Que le déficit public comptable revienne de 2,7 % du PIB en 2017 à 2,9 % en 2018 ou 2019 ne nous fera donc pas « sortir des clous » européens et ne pose pas de problème à cet égard. En revanche, nous allons être en dehors de ces clous parce que la réduction du déficit structurel prévu par le Gouvernement est trop faible (0,25 point par an sur 2018-2022 en moyenne). Il faudra que la Commission européenne interprète avec compréhension les éléments de « flexibilité » des règles budgétaires européennes, ce qu’elle sait très bien faire.

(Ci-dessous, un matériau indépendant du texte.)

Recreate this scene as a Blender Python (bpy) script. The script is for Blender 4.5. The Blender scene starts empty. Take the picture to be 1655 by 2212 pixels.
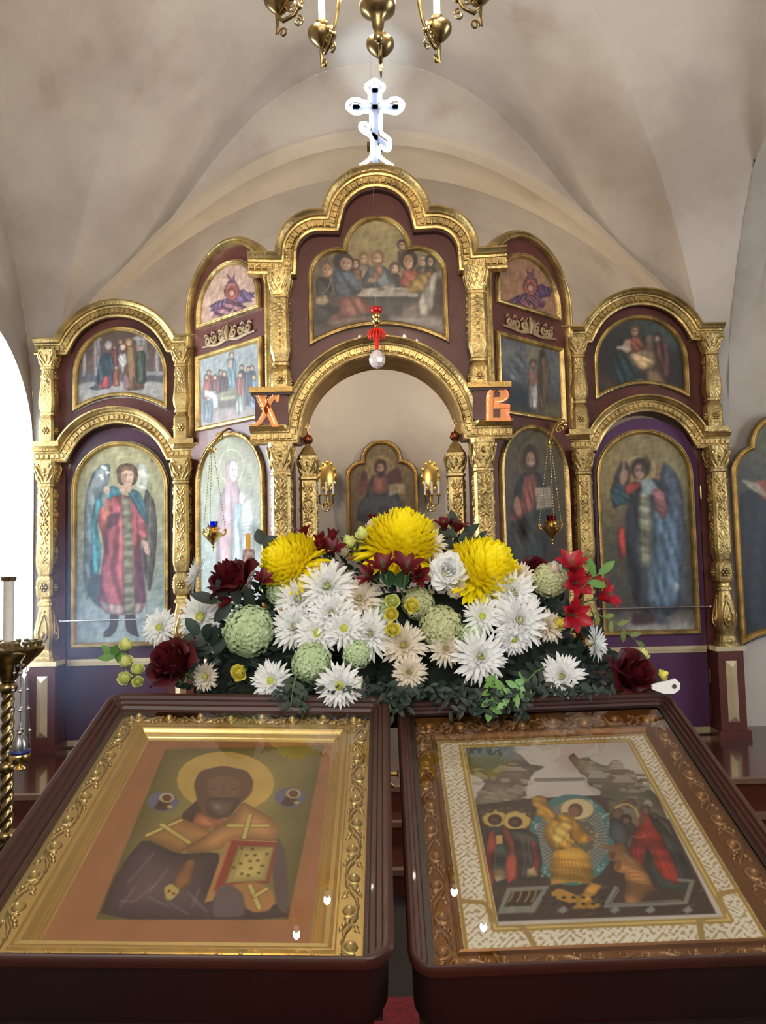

Pour réduire plus fortement le déficit structurel, il faudrait soit diminuer les dépenses publiques plus que prévu, mais il n’est pas sûr que le Gouvernement puisse tenir ses objectifs en la matière et ce n’est donc pas très réaliste, soit revenir sur des baisses d’impôts annoncées. La suppression de la taxe d’habitation sur les 20 % des ménages les plus riches, qui ne faisait pas partie des promesses de campagne, pourrait être financée par un autre prélèvement sur les revenus des mêmes ménages.

Quels sont les risques pour le gouvernement de se faire rattraper par la notion de "matraquage fiscal" ? 

Beaucoup de Français, et d’entreprises, considèrent qu’ils payent trop d’impôts, non sans raison puisque notre taux de prélèvement obligatoire est le deuxième de l’OCDE. Toutefois, même si on revient sur une mesure comme la suppression de la taxe d’habitation pour les plus aisés, les prélèvements obligatoires baisseront globalement pendant ce quinquennat. La suppression de la taxe d’habitation pour 80 % des ménages, le prélèvement forfaitaire unique sur les revenus du capital, l’exonération des cotisations salariales sur la rémunération des heures supplémentaires… compensent largement les hausses de la fiscalité indirecte (énergie et tabac notamment) et on ne reviendra pas sur ces réformes.

Si le Gouvernement n’est pas à l’abri de mouvements du type de celui des bonnets rouges, je ne crois pas à une révolte fiscale et, pour ma part, je lui reprocherais plutôt de mettre la charrue avant les bœufs en baissant les impôts avant d’avoir réduit les dépenses publiques.